This week’s Annapolis “peace” conference solely discussed the supposed viability of a two-state solution between the Palestinians and Israelis (and Haaretz yesterday editorialised that the Jewish state’s settlement policies already resemble apartheid.)
But many observers, including myself, have come to the realisation that two-states is now simply impossible, not least because the Israelis continue to expand the occupation throughout the West Bank. The alternative? A one-state solution, where justice for all is guaranteed under the law. During a conference in London in July, a number of prominent leaders in the field issued the following statement:
For decades, efforts to bring about a two-state solution in historic Palestine have failed to provide justice and peace for the Palestinian and Israeli Jewish peoples, or to offer a genuine process leading towards them.

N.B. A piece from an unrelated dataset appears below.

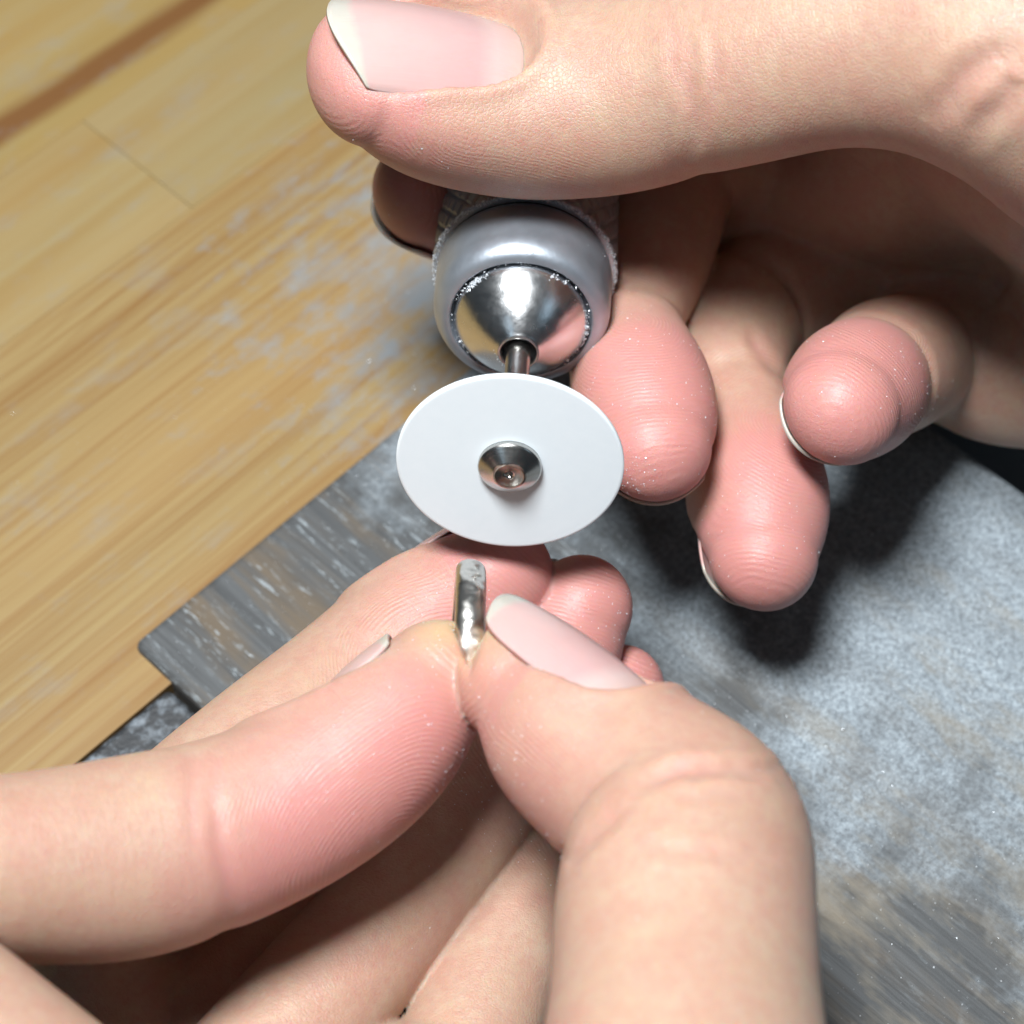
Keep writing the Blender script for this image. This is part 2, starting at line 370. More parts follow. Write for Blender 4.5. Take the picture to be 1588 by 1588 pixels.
RC = cw(724, 1004, 195.4); rx = cv(1, -0.05, -0.045)
RM = frame(RC, rx); 
ring_prof = []
for k in range(28):
    th = 2 * math.pi * k / 28
    c, s = math.cos(th), math.sin(th)
    z = 1.42 * np.sign(c) * abs(c) ** 0.95; rr = 7.15 + (1.28 if s > 0 else 0.3) * np.sign(s) * abs(s) ** 0.9
    ring_prof.append((z, rr))
hm = RNG.normal(size=(40, 3))
dents = [(RNG.uniform(0, 2 * math.pi), RNG.uniform(-1.2, 1.2), RNG.uniform(0.3, 0.75), RNG.uniform(0.05, 0.15)) for _ in range(260)]
def hammer(z, a, i):
    h = 0
    for (da, dz, ds, dd) in dents:
        d = (((a - da + math.pi) % (2 * math.pi) - math.pi) * 8.3 / ds) ** 2 + ((z - dz) / ds) ** 2
        if d < 6: h -= dd * math.exp(-d)
    return h if ring_prof[i][1] > 7.6 else 0
ring = lathe('ring', ring_prof, SILVER, None, n=260, fn=hammer, closed=True); ring.matrix_world = RM
tag(ring, 'hammered silver ring held on edge between thumb and fingertip', 'ring')

# ------------------------------------------------------------------ hands: swept flesh round a bent axis, merged and meshed
def smooth1(x, k):
    ker = np.exp(-0.5 * (np.arange(-3 * k, 3 * k + 1) / k) ** 2); ker /= ker.sum()
    xp = np.concatenate([np.repeat(x[:1], 3 * k, 0) * 2 - x[3 * k:0:-1], x, np.repeat(x[-1:], 3 * k, 0) * 2 - x[-2:-3 * k - 2:-1]]) if len(x) > 3 * k + 2 else x
    if xp is x: return x
    if x.ndim == 1: return np.convolve(xp, ker, 'valid')
    return np.stack([np.convolve(xp[:, i], ker, 'valid') for i in range(x.shape[1])], 1)

class Digit:
    """ctrl rows: px, py, depth, half width, palmar depth, dorsal depth; tip first. Ns: (row, dorsal direction) pairs."""
    def __init__(s, ctrl, Ns, cap=0.9, creases=(), k=(0.35, 0.35), nail=None, pink=1.0, sm=5, ridge=1.0, padc=7.0, padw=9.0, pinkbase=0.0, pinktip=True):
        s.pinktip = pinktip
        c = np.array(ctrl, float); P = np.array([cw(*r[:3]) for r in c]); rad = c[:, 3:6]
        # Catmull-Rom through the joints
        ext = np.vstack([2 * P[0] - P[1], P, 2 * P[-1] - P[-2]]); pts, par = [], []
        for i in range(len(P) - 1):
            p0, p1, p2, p3 = ext[i:i + 4]
            for q in np.linspace(0, 1, 40, endpoint=False):
                pts.append(0.5 * (2 * p1 + (p2 - p0) * q + (2 * p0 - 5 * p1 + 4 * p2 - p3) * q * q + (3 * p1 - p0 - 3 * p2 + p3) * q ** 3)); par.append(i + q)
        pts.append(P[-1]); par.append(len(P) - 1.0); pts = np.array(pts); par = np.array(par)
        al = np.concatenate([[0], np.cumsum(np.linalg.norm(np.diff(pts, axis=0), axis=1))])
        s.ds = 0.5; n = max(int(al[-1] / s.ds), 4); s.t = np.linspace(0, al[-1], n + 1); s.ds = s.t[1]; s.L = al[-1]
        s.P = np.stack([np.interp(s.t, al, pts[:, i]) for i in range(3)], 1); s.P = smooth1(s.P, sm)
        pr = np.interp(s.t, al, par); s.par = pr
        s.rad = np.stack([np.interp(pr, np.arange(len(c)), rad[:, i]) for i in range(3)], 1); s.rad = smooth1(s.rad, 5)
        rows = [r for r, _ in Ns]; nv = np.array([v / np.linalg.norm(v) for _, v in Ns])
        N = np.stack([np.interp(pr, rows, nv[:, i]) for i in range(3)], 1)
        T = -np.gradient(s.P, axis=0); T /= np.linalg.norm(T, axis=1)[:, None]
        N -= T * (N * T).sum(1)[:, None]; N /= np.linalg.norm(N, axis=1)[:, None]
        s.T, s.N, s.B = T, N, np.cross(T, N)
        for (row, dep, sig, pal, dor) in creases:
            tc = np.interp(row, pr, s.t); g = dep * np.exp(-0.5 * ((s.t - tc) / sig) ** 2)
            s.rad[:, 1] -= g * pal; s.rad[:, 2] -= g * dor; s.rad[:, 0] -= g * 0.5 * max(pal, dor)
        s.rt = cap * s.rad[0, 0]; s.k = k; s.pink = pink; s.ridge = ridge; s.padc = padc; s.padw = padw; s.pinkbase = pinkbase
        m = s.rad.max() + 3; s.lo = s.P.min(0) - m; s.hi = s.P.max(0) + m
        s.nail = None
        if nail: s.set_nail(**nail)
    def set_nail(s, at, width, back, front, oval=0.30, taper=0.1, roll=0.0, RL=32.0, rn=0.66, lift=0.1, slope=0.0):
        i = int(np.argmin(abs(s.t - at))); T, N, B = s.T[i], s.N[i], s.B[i]
        ca, sa = math.cos(roll), math.sin(roll); N, B = N * ca + B * sa, B * ca - N * sa
        s.nail = dict(O=s.P[i], T=T, N=N, B=B, h0=s.rad[i, 2] + lift, w=width / 2, back=back, front=front, RL=RL, rn=rn * width, slope=slope, oval=oval, taper=taper)
    def nail_h(s, u, v):
        n = s.nail; vv = np.clip(abs(v), 0, n['rn'] * 0.985)
        return n['h0'] + n['slope'] * u - np.clip(u, -20, 20) ** 2 / (2 * n['RL']) - (n['rn'] - np.sqrt(n['rn'] ** 2 - vv ** 2))
    def local(s, p):
        P = s.P; d2 = (P * P).sum(1)[None] - 2 * (p @ P.T)
        i = d2.argmin(1); q = p - P[i]
        u = (q * s.T[i]).sum(1); v = (q * s.B[i]).sum(1); w = (q * s.N[i]).sum(1)
        return i, u, v, w
    def sdf(s, p, full=False):
        i, u, v, w = s.local(p); n = len(s.t)
        tip = (i == 0) & (u > 0); base = (i == n - 1) & (u < 0)
        t = np.clip(s.t[i] - u, 0, s.L)
        f = t / s.ds; j = np.clip(f.astype(int), 0, n - 2); f = (f - j)[:, None]
        r = s.rad[j] * (1 - f) + s.rad[j + 1] * f
        a = r[:, 0]; b = np.where(w > 0, r[:, 2], r[:, 1])
        uu = np.where(tip | base, u, 0); ru = np.where(tip, s.rt, np.maximum(a, 1))
        k0 = np.sqrt((uu / ru) ** 2 + (v / a) ** 2 + (w / b) ** 2)
        k1 = np.sqrt((uu / ru ** 2) ** 2 + (v / a ** 2) ** 2 + (w / b ** 2) ** 2)
        d = k0 * (k0 - 1) / np.maximum(k1, 1e-6); d = np.where(k0 < 0.3, -0.7 * np.minimum(a, b), d)
        if s.nail is not None:
            nl = s.nail; q = p - nl['O']; nu = q @ nl['T']; nv = q @ nl['B']; nw = q @ nl['N']
            near = (nw > 0) & (abs(nu) < 16)
            lenb = nl['back']; uc = np.where(nu < 0, nu / lenb, 0.0)
            qd = ((abs(nv) / nl['w']) ** 3.2 + np.clip(-uc, 0, None) ** 3.2) ** (1 / 3.2)      # 1 on the nail's outline
            dist = (qd - 1) * nl['w']
            gap = nw - (s.nail_h(nu, nv) - 0.30)
            m = np.clip(0.5 - dist / 0.5, 0, 1) * near
            d = np.where(m > 0, d + (np.maximum(d, gap) - d) * m, d)
            fold = 0.42 * np.exp(-((dist - 0.9) / 0.75) ** 2) * near * np.clip((nl['front'] - 1.5 - nu) / 8.0, 0, 1) * np.clip(nw / (0.7 * nl['h0']), 0, 1)
            d = d - fold
        if full:
            ang = np.arctan2(v, -w)
            bl = np.clip((np.where(tip, -u, t) + 2) / 9, 0, 1); bl = bl * bl * (3 - 2 * bl)
            return d, np.where(tip, -u, t), v * (1 - bl) + ang * a * bl, w, -w / np.sqrt(v * v + w * w + 1e-9)
        return d, t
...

The two-state solution ignores the physical and political realities on the ground, and presumes a false parity in power and moral claims between a colonized and occupied people on the one hand and a colonizing state and military occupier on the other. It is predicated on the unjust premise that peace can be achieved by granting limited national rights to Palestinians living in the areas occupied in 1967, while denying the rights of Palestinians inside the 1948 borders and in the Diaspora. Thus, the two-state solution condemns Palestinian citizens of Israel to permanent second-class status within their homeland, in a racist state that denies their rights by enacting laws that privilege Jews constitutionally, legally, politically, socially and culturally. Moreover, the two-state solution denies Palestinian refugees their internationally recognized right of return.
The two-state solution entrenches and formalizes a policy of unequal separation on a land that has become ever more integrated territorially and economically. All the international efforts to implement a two-state solution cannot conceal the fact that a Palestinian state is not viable, and that Palestinian and Israeli Jewish independence in separate states cannot resolve fundamental injustices, the acknowledgment and redress of which are at the core of any just solution.